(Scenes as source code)
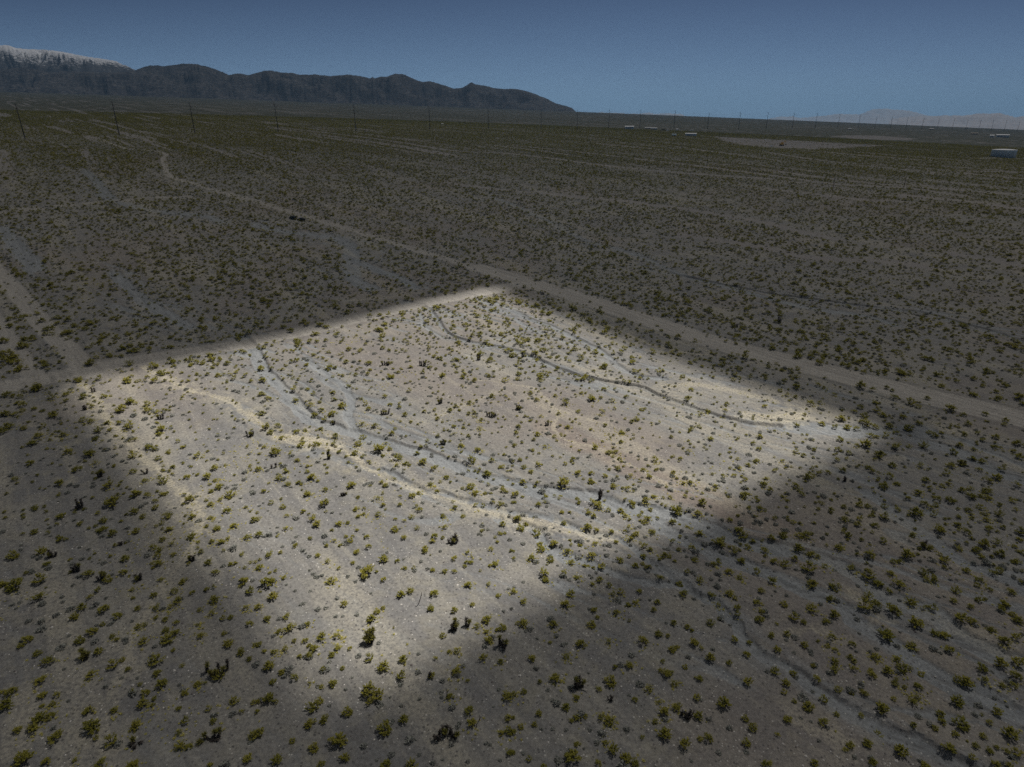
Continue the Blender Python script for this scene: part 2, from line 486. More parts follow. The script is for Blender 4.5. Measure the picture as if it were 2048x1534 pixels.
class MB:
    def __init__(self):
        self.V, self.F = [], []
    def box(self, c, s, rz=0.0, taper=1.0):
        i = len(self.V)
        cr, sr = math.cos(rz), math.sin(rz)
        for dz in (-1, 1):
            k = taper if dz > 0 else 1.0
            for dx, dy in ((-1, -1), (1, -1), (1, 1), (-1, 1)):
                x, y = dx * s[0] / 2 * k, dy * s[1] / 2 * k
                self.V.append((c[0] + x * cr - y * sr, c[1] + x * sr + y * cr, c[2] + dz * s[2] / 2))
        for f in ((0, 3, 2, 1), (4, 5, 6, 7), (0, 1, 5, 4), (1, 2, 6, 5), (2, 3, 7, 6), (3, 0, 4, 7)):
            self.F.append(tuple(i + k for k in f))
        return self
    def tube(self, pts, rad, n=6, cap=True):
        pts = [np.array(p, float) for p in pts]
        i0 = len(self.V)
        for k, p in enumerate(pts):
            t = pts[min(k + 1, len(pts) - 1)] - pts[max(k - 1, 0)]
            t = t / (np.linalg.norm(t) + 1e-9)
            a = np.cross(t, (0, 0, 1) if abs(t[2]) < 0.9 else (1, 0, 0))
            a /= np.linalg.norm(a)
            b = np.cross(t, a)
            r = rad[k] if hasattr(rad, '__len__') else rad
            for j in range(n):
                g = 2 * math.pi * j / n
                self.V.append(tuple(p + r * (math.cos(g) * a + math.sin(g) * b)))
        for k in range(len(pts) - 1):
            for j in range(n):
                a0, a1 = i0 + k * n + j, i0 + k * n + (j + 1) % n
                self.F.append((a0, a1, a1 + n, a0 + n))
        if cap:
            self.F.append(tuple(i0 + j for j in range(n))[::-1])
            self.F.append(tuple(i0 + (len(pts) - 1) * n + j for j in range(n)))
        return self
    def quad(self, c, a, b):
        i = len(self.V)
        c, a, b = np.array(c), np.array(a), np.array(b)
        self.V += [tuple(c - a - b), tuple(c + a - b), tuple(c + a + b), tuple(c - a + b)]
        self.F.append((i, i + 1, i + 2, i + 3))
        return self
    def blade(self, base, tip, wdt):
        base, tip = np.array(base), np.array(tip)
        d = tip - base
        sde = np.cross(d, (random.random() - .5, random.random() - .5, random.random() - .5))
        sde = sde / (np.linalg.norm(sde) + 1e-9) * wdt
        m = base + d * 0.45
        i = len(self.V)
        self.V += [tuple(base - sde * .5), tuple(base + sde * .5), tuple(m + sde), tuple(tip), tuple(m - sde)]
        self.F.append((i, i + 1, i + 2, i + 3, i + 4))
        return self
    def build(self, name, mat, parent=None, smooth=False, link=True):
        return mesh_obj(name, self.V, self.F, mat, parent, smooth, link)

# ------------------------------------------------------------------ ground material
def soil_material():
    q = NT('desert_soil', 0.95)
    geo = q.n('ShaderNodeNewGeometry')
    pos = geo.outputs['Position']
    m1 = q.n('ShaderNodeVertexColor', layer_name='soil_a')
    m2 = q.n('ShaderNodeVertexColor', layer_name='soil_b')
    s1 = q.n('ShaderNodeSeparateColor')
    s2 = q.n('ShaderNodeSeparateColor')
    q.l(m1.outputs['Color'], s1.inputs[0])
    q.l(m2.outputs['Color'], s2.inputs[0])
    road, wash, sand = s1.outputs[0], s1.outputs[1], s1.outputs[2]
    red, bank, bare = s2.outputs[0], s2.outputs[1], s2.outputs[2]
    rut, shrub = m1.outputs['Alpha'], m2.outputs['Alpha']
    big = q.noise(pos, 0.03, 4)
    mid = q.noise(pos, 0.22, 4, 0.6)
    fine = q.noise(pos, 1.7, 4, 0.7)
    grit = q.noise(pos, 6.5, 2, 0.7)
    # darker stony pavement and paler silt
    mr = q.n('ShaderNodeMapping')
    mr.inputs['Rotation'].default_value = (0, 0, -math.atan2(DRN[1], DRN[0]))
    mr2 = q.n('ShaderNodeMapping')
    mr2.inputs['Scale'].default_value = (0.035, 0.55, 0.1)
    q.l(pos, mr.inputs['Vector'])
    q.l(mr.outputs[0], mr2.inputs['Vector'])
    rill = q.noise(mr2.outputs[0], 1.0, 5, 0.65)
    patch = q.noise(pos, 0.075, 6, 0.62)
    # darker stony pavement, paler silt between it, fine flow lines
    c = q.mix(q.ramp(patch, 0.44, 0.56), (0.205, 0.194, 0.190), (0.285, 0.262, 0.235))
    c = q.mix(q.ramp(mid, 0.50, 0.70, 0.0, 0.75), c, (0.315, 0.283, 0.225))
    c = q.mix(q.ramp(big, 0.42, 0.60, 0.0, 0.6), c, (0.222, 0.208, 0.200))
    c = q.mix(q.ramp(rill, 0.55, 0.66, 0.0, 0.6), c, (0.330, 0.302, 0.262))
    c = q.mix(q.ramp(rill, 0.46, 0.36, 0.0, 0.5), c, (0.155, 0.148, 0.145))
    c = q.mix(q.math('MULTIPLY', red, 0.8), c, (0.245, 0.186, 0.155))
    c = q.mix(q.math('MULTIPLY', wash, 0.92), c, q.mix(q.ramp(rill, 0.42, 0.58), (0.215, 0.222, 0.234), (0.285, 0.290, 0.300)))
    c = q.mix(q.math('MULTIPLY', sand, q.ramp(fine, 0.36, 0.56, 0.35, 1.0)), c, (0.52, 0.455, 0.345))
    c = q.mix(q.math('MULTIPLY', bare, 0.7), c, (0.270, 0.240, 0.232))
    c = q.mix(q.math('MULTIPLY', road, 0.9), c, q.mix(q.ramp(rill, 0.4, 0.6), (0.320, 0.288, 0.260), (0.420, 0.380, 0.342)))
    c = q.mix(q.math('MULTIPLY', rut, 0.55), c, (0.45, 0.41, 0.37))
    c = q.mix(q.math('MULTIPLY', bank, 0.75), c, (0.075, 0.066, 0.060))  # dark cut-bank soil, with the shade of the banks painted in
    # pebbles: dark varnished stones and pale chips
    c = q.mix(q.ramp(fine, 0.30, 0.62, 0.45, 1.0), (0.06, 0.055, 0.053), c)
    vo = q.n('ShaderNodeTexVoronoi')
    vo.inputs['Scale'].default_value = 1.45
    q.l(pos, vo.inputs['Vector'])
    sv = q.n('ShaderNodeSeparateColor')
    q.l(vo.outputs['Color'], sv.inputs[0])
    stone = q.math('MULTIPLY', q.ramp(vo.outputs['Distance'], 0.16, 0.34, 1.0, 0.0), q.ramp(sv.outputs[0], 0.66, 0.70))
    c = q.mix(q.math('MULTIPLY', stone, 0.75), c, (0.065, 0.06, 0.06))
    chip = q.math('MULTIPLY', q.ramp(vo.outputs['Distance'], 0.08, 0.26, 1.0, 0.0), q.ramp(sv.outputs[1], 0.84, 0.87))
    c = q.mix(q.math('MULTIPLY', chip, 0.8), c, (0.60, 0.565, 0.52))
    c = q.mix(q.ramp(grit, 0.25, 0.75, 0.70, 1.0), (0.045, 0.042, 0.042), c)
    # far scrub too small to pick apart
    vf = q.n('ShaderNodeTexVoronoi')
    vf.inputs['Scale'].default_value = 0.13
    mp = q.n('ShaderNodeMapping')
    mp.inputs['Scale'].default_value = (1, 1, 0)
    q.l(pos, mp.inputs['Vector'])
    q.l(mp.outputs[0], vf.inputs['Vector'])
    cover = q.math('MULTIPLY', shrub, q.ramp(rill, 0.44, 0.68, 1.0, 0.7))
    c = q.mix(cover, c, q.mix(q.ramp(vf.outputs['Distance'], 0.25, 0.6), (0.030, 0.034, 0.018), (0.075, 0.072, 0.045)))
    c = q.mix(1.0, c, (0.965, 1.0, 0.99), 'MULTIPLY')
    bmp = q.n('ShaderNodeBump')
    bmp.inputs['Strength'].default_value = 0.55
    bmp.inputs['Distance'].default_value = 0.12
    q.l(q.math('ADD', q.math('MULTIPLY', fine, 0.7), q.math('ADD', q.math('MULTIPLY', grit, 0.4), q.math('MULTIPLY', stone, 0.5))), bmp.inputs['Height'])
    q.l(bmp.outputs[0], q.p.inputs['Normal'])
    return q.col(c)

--

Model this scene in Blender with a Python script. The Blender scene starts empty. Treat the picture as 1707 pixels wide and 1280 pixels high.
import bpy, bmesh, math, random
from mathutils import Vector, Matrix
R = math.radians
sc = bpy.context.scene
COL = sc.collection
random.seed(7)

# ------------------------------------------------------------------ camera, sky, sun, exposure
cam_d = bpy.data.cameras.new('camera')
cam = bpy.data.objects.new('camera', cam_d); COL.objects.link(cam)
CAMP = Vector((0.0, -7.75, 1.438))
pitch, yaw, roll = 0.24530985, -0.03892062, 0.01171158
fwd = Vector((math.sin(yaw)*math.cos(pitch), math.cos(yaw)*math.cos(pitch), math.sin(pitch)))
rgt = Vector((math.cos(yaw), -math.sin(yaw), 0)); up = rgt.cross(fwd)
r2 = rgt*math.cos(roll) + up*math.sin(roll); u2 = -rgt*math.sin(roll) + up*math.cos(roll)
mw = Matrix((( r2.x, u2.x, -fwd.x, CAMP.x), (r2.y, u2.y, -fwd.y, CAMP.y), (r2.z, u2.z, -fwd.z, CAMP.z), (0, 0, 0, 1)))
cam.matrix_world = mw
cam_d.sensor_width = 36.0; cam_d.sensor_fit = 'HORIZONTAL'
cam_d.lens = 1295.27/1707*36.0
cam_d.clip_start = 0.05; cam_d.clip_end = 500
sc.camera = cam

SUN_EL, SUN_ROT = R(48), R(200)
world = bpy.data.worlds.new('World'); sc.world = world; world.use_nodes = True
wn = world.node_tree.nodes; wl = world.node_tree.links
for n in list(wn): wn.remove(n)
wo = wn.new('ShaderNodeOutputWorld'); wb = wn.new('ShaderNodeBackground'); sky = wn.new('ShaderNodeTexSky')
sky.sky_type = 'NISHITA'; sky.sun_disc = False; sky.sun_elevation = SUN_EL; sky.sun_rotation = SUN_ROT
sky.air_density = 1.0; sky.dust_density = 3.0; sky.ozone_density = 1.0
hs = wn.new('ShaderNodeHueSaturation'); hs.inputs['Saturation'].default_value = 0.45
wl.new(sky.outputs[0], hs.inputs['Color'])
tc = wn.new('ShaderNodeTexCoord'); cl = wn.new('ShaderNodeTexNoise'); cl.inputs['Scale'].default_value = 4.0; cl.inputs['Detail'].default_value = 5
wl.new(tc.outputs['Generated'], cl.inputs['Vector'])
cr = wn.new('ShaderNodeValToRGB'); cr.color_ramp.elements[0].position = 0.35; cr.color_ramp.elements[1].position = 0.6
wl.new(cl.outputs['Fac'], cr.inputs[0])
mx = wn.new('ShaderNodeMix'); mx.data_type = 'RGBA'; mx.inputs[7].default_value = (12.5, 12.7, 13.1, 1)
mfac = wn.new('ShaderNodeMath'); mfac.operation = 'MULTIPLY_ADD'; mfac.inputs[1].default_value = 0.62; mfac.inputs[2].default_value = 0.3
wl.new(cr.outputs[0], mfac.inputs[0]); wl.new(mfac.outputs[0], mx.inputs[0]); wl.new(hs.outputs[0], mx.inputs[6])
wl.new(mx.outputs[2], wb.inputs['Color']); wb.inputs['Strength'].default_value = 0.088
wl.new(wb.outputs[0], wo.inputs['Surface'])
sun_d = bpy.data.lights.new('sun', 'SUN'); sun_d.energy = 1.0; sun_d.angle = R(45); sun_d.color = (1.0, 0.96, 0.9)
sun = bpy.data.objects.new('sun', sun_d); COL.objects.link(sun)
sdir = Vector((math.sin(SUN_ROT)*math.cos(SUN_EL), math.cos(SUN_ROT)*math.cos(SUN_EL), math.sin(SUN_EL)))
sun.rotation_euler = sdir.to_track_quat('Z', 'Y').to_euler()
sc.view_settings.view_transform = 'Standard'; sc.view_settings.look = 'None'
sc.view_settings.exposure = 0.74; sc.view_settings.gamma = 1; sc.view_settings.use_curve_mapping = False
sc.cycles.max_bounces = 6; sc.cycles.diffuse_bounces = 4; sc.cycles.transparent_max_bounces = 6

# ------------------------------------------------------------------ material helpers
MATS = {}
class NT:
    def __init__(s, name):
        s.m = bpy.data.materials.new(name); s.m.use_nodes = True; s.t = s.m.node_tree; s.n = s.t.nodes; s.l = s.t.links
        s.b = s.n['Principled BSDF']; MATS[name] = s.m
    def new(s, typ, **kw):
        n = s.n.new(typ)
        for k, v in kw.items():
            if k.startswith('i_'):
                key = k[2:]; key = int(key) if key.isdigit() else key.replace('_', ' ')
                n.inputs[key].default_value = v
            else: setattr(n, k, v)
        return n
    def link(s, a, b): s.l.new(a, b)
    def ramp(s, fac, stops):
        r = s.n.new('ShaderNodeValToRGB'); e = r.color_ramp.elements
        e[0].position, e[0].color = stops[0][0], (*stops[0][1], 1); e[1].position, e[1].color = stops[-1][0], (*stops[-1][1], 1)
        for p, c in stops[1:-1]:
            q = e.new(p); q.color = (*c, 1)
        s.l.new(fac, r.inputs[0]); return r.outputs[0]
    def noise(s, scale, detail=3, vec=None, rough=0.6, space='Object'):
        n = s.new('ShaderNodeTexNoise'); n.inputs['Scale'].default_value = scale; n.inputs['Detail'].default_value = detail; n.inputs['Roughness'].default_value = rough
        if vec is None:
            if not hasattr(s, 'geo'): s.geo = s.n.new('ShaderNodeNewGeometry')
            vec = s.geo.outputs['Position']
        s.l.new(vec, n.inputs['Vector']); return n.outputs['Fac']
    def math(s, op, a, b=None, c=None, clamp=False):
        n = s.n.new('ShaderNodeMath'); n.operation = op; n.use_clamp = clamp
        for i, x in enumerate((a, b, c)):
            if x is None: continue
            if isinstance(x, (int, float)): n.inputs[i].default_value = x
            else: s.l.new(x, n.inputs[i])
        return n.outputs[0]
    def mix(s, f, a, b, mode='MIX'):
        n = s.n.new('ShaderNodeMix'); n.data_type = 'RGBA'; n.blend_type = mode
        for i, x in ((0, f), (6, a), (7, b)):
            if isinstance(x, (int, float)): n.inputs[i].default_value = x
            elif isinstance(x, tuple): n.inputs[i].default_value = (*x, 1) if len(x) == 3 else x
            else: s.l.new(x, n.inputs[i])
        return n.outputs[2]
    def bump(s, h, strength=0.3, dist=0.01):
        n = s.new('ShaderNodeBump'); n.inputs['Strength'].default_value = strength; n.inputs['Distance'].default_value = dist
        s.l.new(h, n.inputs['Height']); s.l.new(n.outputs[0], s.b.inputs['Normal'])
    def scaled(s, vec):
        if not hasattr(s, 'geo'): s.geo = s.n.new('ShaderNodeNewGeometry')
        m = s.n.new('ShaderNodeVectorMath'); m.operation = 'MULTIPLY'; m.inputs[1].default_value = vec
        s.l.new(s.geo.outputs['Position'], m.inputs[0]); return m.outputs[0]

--

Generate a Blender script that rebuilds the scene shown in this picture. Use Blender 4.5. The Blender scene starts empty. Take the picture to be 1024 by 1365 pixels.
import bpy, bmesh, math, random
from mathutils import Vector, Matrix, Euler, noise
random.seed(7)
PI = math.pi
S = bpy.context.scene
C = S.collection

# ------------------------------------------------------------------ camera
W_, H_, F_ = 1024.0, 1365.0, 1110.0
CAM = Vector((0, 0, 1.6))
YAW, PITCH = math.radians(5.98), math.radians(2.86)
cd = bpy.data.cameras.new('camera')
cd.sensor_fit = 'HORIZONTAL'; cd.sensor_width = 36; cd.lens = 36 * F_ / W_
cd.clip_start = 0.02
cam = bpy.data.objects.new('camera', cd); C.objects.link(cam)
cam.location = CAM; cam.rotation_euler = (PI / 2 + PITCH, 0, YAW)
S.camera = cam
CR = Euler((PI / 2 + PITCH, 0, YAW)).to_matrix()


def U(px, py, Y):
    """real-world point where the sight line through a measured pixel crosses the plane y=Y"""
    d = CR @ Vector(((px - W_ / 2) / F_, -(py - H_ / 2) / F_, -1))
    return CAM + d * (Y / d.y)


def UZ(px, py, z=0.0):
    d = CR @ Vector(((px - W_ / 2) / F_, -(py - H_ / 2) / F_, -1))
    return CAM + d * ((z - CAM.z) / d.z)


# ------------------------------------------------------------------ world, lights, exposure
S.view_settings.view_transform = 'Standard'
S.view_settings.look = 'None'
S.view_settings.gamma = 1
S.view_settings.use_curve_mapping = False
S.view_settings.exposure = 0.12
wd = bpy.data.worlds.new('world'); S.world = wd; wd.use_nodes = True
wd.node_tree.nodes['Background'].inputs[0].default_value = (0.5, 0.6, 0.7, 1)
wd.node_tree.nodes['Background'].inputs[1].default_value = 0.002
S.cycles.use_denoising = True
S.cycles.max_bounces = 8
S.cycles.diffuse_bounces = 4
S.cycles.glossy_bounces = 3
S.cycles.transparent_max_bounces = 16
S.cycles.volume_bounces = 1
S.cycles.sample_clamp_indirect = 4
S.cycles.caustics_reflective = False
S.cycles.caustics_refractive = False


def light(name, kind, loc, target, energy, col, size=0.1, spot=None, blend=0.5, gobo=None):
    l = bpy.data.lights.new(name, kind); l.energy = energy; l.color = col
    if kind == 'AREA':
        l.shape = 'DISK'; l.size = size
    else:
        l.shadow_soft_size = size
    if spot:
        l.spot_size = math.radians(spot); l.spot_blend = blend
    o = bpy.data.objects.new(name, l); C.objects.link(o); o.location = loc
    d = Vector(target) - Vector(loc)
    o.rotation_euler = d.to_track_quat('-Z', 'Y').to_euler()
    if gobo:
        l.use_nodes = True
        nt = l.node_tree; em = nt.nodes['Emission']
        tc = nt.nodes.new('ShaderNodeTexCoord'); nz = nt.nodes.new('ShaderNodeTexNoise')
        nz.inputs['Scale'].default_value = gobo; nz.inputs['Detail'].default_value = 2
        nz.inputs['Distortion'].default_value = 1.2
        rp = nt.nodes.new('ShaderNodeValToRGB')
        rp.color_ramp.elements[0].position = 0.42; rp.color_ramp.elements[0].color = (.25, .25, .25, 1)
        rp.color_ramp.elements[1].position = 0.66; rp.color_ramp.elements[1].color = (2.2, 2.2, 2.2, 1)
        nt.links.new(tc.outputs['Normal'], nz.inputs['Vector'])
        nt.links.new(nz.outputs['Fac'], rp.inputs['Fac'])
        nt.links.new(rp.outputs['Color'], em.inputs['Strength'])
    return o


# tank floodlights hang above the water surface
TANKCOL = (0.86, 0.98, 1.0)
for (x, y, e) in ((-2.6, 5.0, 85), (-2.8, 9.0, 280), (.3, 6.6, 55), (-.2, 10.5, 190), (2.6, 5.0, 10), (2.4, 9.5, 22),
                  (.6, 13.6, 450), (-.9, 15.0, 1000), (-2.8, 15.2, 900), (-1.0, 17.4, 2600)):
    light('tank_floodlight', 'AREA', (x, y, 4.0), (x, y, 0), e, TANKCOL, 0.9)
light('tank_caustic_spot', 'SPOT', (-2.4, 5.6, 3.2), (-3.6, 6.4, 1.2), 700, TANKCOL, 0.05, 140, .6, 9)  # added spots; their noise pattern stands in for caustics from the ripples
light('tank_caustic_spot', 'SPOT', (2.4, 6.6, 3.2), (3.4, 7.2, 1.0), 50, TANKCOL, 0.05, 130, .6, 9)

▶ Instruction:
Beginning with the line that contains "q.l(pos, mp.inputs['Vector'])" and ending with the line that contains "return q.col(c)", repeat exactly those lines and no others.

▶ Solution to this exercise:
    q.l(pos, mp.inputs['Vector'])
    q.l(mp.outputs[0], vf.inputs['Vector'])
    cover = q.math('MULTIPLY', shrub, q.ramp(rill, 0.44, 0.68, 1.0, 0.7))
    c = q.mix(cover, c, q.mix(q.ramp(vf.outputs['Distance'], 0.25, 0.6), (0.030, 0.034, 0.018), (0.075, 0.072, 0.045)))
    c = q.mix(1.0, c, (0.965, 1.0, 0.99), 'MULTIPLY')
    bmp = q.n('ShaderNodeBump')
    bmp.inputs['Strength'].default_value = 0.55
    bmp.inputs['Distance'].default_value = 0.12
    q.l(q.math('ADD', q.math('MULTIPLY', fine, 0.7), q.math('ADD', q.math('MULTIPLY', grit, 0.4), q.math('MULTIPLY', stone, 0.5))), bmp.inputs['Height'])
    q.l(bmp.outputs[0], q.p.inputs['Normal'])
    return q.col(c)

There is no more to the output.